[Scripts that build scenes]
_ _ _
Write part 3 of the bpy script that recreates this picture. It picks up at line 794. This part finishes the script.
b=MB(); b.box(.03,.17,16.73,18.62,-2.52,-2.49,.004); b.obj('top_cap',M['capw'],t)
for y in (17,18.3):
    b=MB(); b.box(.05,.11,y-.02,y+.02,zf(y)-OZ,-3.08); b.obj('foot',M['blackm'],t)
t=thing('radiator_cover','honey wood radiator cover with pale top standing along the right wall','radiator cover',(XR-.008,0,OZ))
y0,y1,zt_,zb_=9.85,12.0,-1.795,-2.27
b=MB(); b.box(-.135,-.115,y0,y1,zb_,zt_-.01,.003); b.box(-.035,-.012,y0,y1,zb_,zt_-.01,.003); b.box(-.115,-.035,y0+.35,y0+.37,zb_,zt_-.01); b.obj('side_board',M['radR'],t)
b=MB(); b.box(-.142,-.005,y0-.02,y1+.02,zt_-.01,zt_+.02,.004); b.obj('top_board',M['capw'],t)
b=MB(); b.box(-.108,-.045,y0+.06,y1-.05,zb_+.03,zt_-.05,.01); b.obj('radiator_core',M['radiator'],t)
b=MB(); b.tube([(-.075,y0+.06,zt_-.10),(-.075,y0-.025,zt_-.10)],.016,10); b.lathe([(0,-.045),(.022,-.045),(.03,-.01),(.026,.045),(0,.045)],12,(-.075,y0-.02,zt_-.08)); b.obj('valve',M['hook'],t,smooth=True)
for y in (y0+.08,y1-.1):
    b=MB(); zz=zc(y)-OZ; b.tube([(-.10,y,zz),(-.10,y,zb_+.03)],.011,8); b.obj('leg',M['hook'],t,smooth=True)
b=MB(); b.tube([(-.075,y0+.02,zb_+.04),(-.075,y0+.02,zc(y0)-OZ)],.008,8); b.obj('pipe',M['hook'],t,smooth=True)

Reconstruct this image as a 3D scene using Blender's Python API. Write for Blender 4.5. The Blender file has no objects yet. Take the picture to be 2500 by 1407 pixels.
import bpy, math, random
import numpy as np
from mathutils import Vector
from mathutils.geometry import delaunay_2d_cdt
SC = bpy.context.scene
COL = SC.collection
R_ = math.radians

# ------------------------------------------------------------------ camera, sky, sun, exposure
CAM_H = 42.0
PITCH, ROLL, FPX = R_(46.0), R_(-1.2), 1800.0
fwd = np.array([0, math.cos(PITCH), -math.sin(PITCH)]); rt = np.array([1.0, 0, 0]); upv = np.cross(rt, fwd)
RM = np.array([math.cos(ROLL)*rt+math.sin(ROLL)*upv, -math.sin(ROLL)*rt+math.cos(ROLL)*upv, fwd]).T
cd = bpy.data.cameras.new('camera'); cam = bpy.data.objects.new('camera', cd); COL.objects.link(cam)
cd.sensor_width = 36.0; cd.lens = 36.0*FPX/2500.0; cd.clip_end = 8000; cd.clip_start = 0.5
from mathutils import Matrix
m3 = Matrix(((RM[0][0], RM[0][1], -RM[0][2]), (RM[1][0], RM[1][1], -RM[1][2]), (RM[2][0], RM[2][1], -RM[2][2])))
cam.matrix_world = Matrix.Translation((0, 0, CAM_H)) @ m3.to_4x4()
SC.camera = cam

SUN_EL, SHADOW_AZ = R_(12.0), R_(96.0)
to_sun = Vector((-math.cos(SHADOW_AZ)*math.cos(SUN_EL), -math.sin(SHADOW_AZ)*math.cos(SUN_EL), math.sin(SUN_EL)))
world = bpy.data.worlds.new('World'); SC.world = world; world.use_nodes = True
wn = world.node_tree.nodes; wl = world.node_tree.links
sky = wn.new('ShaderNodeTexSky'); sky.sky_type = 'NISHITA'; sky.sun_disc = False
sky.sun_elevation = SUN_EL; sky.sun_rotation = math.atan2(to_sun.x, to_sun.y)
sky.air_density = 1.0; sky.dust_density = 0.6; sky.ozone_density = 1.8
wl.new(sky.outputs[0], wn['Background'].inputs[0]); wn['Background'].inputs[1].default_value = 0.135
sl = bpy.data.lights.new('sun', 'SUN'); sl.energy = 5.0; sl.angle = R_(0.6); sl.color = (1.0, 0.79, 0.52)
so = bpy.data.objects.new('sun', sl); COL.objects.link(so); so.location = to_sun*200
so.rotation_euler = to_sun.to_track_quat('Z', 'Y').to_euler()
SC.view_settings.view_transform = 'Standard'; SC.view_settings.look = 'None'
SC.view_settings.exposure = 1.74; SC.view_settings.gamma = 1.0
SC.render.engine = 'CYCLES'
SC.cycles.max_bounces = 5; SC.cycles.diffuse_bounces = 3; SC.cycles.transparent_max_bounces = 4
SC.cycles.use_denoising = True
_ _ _
Recopy all the lines exactly as they appear.

Write part 3 of the bpy script that recreates this picture. It picks up at line 794. This part finishes the script.
b=MB(); b.box(.03,.17,16.73,18.62,-2.52,-2.49,.004); b.obj('top_cap',M['capw'],t)
for y in (17,18.3):
    b=MB(); b.box(.05,.11,y-.02,y+.02,zf(y)-OZ,-3.08); b.obj('foot',M['blackm'],t)
t=thing('radiator_cover','honey wood radiator cover with pale top standing along the right wall','radiator cover',(XR-.008,0,OZ))
y0,y1,zt_,zb_=9.85,12.0,-1.795,-2.27
b=MB(); b.box(-.135,-.115,y0,y1,zb_,zt_-.01,.003); b.box(-.035,-.012,y0,y1,zb_,zt_-.01,.003); b.box(-.115,-.035,y0+.35,y0+.37,zb_,zt_-.01); b.obj('side_board',M['radR'],t)
b=MB(); b.box(-.142,-.005,y0-.02,y1+.02,zt_-.01,zt_+.02,.004); b.obj('top_board',M['capw'],t)
b=MB(); b.box(-.108,-.045,y0+.06,y1-.05,zb_+.03,zt_-.05,.01); b.obj('radiator_core',M['radiator'],t)
b=MB(); b.tube([(-.075,y0+.06,zt_-.10),(-.075,y0-.025,zt_-.10)],.016,10); b.lathe([(0,-.045),(.022,-.045),(.03,-.01),(.026,.045),(0,.045)],12,(-.075,y0-.02,zt_-.08)); b.obj('valve',M['hook'],t,smooth=True)
for y in (y0+.08,y1-.1):
    b=MB(); zz=zc(y)-OZ; b.tube([(-.10,y,zz),(-.10,y,zb_+.03)],.011,8); b.obj('leg',M['hook'],t,smooth=True)
b=MB(); b.tube([(-.075,y0+.02,zb_+.04),(-.075,y0+.02,zc(y0)-OZ)],.008,8); b.obj('pipe',M['hook'],t,smooth=True)

Reconstruct this image as a 3D scene using Blender's Python API. Write for Blender 4.5. The Blender file has no objects yet. Take the picture to be 2500 by 1407 pixels.
import bpy, math, random
import numpy as np
from mathutils import Vector
from mathutils.geometry import delaunay_2d_cdt
SC = bpy.context.scene
COL = SC.collection
R_ = math.radians

# ------------------------------------------------------------------ camera, sky, sun, exposure
CAM_H = 42.0
PITCH, ROLL, FPX = R_(46.0), R_(-1.2), 1800.0
fwd = np.array([0, math.cos(PITCH), -math.sin(PITCH)]); rt = np.array([1.0, 0, 0]); upv = np.cross(rt, fwd)
RM = np.array([math.cos(ROLL)*rt+math.sin(ROLL)*upv, -math.sin(ROLL)*rt+math.cos(ROLL)*upv, fwd]).T
cd = bpy.data.cameras.new('camera'); cam = bpy.data.objects.new('camera', cd); COL.objects.link(cam)
cd.sensor_width = 36.0; cd.lens = 36.0*FPX/2500.0; cd.clip_end = 8000; cd.clip_start = 0.5
from mathutils import Matrix
m3 = Matrix(((RM[0][0], RM[0][1], -RM[0][2]), (RM[1][0], RM[1][1], -RM[1][2]), (RM[2][0], RM[2][1], -RM[2][2])))
cam.matrix_world = Matrix.Translation((0, 0, CAM_H)) @ m3.to_4x4()
SC.camera = cam

SUN_EL, SHADOW_AZ = R_(12.0), R_(96.0)
to_sun = Vector((-math.cos(SHADOW_AZ)*math.cos(SUN_EL), -math.sin(SHADOW_AZ)*math.cos(SUN_EL), math.sin(SUN_EL)))
world = bpy.data.worlds.new('World'); SC.world = world; world.use_nodes = True
wn = world.node_tree.nodes; wl = world.node_tree.links
sky = wn.new('ShaderNodeTexSky'); sky.sky_type = 'NISHITA'; sky.sun_disc = False
sky.sun_elevation = SUN_EL; sky.sun_rotation = math.atan2(to_sun.x, to_sun.y)
sky.air_density = 1.0; sky.dust_density = 0.6; sky.ozone_density = 1.8
wl.new(sky.outputs[0], wn['Background'].inputs[0]); wn['Background'].inputs[1].default_value = 0.135
sl = bpy.data.lights.new('sun', 'SUN'); sl.energy = 5.0; sl.angle = R_(0.6); sl.color = (1.0, 0.79, 0.52)
so = bpy.data.objects.new('sun', sl); COL.objects.link(so); so.location = to_sun*200
so.rotation_euler = to_sun.to_track_quat('Z', 'Y').to_euler()
SC.view_settings.view_transform = 'Standard'; SC.view_settings.look = 'None'
SC.view_settings.exposure = 1.74; SC.view_settings.gamma = 1.0
SC.render.engine = 'CYCLES'
SC.cycles.max_bounces = 5; SC.cycles.diffuse_bounces = 3; SC.cycles.transparent_max_bounces = 4
SC.cycles.use_denoising = True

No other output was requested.